Experimental and Modelling Study of CO2 Adsorption for Carbonized Residues Using a Thermo-Gravimetric Fluidized Bed

Higher value products from CO₂ and waste, can play a role in meeting climate goals as an application that contribute to a future net-zero CO₂ emission economy. The objective of the present work is to obtain KOH activated biochar from pyrolysed biogenic residue in a two-stage process and to evaluate its CO₂ adsorption performance in a thermo-gravimetric fluidized bed, operated as bubbling bed.

The fluidized bed TGA reactor consists of a 0.1 l reaction zone and is able to measure gas solid interactions such as drying, oxidation, adsorption and catalytic reactions during fluidization of the particles.
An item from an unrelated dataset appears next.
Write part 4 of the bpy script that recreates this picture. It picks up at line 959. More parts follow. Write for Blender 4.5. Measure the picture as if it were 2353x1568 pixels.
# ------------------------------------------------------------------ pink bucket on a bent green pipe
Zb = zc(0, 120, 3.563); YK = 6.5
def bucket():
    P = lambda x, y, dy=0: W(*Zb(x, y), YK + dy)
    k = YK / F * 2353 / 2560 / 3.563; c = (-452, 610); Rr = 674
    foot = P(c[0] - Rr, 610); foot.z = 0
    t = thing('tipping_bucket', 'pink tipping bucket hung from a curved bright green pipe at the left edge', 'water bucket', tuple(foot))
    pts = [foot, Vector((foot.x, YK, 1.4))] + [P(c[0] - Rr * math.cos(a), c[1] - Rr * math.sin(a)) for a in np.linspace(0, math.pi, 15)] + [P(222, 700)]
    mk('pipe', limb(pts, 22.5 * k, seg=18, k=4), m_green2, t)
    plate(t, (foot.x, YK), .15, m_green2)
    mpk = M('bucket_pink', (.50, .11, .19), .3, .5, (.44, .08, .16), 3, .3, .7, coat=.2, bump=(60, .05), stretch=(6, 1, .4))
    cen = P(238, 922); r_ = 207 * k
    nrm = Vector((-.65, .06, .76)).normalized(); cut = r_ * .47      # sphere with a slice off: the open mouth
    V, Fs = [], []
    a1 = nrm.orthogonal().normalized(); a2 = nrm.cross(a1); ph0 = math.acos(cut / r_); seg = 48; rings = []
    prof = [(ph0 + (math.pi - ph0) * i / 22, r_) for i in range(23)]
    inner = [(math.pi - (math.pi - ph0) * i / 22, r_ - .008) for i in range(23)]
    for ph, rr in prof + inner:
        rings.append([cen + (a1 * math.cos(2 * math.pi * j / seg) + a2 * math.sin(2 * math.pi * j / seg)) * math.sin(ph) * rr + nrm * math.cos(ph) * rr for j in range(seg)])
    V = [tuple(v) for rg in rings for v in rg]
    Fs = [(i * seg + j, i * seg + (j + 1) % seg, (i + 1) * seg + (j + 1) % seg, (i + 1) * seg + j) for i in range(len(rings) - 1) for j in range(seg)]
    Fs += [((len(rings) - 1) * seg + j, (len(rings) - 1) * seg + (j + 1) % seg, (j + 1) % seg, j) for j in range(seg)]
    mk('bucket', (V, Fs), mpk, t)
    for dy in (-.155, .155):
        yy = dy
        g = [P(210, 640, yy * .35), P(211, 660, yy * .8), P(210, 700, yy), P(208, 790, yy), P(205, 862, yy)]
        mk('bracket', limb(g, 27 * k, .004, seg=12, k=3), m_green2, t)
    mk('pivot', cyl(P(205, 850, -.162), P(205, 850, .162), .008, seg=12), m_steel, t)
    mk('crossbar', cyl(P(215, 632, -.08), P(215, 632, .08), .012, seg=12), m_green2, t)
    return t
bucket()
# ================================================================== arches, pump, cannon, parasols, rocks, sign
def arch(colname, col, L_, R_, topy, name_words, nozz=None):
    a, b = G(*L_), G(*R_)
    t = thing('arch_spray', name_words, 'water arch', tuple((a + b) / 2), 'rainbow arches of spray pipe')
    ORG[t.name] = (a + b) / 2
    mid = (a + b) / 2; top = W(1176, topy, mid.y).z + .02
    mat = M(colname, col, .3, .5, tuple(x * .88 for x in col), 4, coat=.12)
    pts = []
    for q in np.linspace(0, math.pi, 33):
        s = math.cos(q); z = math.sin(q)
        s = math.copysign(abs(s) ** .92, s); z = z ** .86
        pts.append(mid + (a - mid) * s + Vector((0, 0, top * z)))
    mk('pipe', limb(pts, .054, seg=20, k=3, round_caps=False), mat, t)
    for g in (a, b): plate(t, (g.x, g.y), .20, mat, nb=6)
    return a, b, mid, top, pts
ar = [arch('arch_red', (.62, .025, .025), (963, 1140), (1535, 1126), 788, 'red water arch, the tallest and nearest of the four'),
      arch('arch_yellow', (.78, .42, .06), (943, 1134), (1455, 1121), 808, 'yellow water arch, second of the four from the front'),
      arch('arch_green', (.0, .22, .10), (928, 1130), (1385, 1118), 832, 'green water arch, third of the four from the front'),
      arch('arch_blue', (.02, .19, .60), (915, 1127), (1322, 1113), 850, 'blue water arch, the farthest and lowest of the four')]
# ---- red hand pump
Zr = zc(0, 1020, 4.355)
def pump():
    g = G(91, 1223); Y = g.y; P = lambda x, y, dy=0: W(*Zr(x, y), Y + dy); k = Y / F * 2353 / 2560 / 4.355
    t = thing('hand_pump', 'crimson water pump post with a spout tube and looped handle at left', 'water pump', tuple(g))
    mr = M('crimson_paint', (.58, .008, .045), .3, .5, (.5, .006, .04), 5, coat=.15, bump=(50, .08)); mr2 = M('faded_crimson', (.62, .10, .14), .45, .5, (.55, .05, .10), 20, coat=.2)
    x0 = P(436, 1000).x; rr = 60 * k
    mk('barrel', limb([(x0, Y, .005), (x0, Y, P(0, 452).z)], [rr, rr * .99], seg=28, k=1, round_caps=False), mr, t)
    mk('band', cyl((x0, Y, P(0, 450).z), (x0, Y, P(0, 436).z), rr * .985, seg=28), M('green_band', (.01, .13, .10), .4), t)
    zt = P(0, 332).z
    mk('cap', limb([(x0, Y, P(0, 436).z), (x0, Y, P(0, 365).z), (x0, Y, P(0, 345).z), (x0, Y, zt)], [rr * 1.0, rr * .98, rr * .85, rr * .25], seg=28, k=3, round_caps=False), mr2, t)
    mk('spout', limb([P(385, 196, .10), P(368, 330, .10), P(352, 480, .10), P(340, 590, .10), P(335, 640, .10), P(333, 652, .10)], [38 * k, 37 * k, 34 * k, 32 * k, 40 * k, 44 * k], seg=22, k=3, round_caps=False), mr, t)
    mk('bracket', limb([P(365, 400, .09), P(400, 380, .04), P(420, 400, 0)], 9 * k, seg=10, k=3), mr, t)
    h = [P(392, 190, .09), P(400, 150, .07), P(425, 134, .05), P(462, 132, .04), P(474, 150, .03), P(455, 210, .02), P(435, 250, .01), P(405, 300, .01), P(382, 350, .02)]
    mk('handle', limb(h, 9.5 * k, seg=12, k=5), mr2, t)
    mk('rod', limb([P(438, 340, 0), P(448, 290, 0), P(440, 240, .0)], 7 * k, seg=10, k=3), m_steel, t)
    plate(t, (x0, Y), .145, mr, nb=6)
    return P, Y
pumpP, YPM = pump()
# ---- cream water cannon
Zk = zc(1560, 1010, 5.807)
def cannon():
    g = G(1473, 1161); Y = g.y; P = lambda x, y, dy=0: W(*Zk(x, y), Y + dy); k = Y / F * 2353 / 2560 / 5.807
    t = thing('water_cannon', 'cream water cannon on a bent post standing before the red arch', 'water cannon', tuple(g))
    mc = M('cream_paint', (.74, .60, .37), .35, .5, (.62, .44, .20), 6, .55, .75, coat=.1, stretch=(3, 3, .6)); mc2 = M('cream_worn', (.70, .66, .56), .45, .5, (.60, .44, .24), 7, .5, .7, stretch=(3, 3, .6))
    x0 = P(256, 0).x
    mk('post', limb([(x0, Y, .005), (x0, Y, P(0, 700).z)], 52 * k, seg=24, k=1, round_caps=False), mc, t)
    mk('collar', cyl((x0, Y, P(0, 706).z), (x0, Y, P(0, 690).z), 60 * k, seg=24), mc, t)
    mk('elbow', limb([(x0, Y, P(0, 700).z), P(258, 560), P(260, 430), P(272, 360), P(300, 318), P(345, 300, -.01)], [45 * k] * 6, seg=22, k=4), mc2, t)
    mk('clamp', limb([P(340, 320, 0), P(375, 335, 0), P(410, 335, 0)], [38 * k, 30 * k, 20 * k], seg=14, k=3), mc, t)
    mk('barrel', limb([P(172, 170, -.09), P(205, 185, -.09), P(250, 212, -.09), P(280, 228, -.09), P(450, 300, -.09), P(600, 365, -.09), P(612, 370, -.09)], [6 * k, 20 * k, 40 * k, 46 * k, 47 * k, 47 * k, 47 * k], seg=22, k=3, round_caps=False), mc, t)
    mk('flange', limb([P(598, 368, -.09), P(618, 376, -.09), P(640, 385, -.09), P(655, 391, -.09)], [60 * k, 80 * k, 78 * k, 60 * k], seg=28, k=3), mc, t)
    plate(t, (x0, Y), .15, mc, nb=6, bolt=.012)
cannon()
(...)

It was validated with measurements of the adsorption isotherm of LEWATIT VP OC 1065 and the requested manufacturer data as well as results from literature data at a fluidization number of U/U_mf 2.05. The comparison with literature showed an R² of 0.929-0.0994 with respect to the conformity of the own collected data and the data from literature.

In addition, adsorption isotherms were determined for industrial carbon, non-activated biochar and activated biochar. A Langmuir-Freundlich model was applied to calculate the isometric heat of adsorption.

Improved adsorption of activated biochar compared to inactivated biochar was demonstrated. A maximum CO₂ uptake of 1.84 mmol/g was obtained at 50 °C and 100 % CO₂. A comprehensive comparison of all Langmuir models of all adsorbents show a comparable adsorption performance of the activated biochar with that of commercially produced activated carbon from hard coal.

The new developed fluidized bed reactor can help to develop cost reduced products from CO₂ and biogenic residues through multi stage processes adopted to locally available waste streams.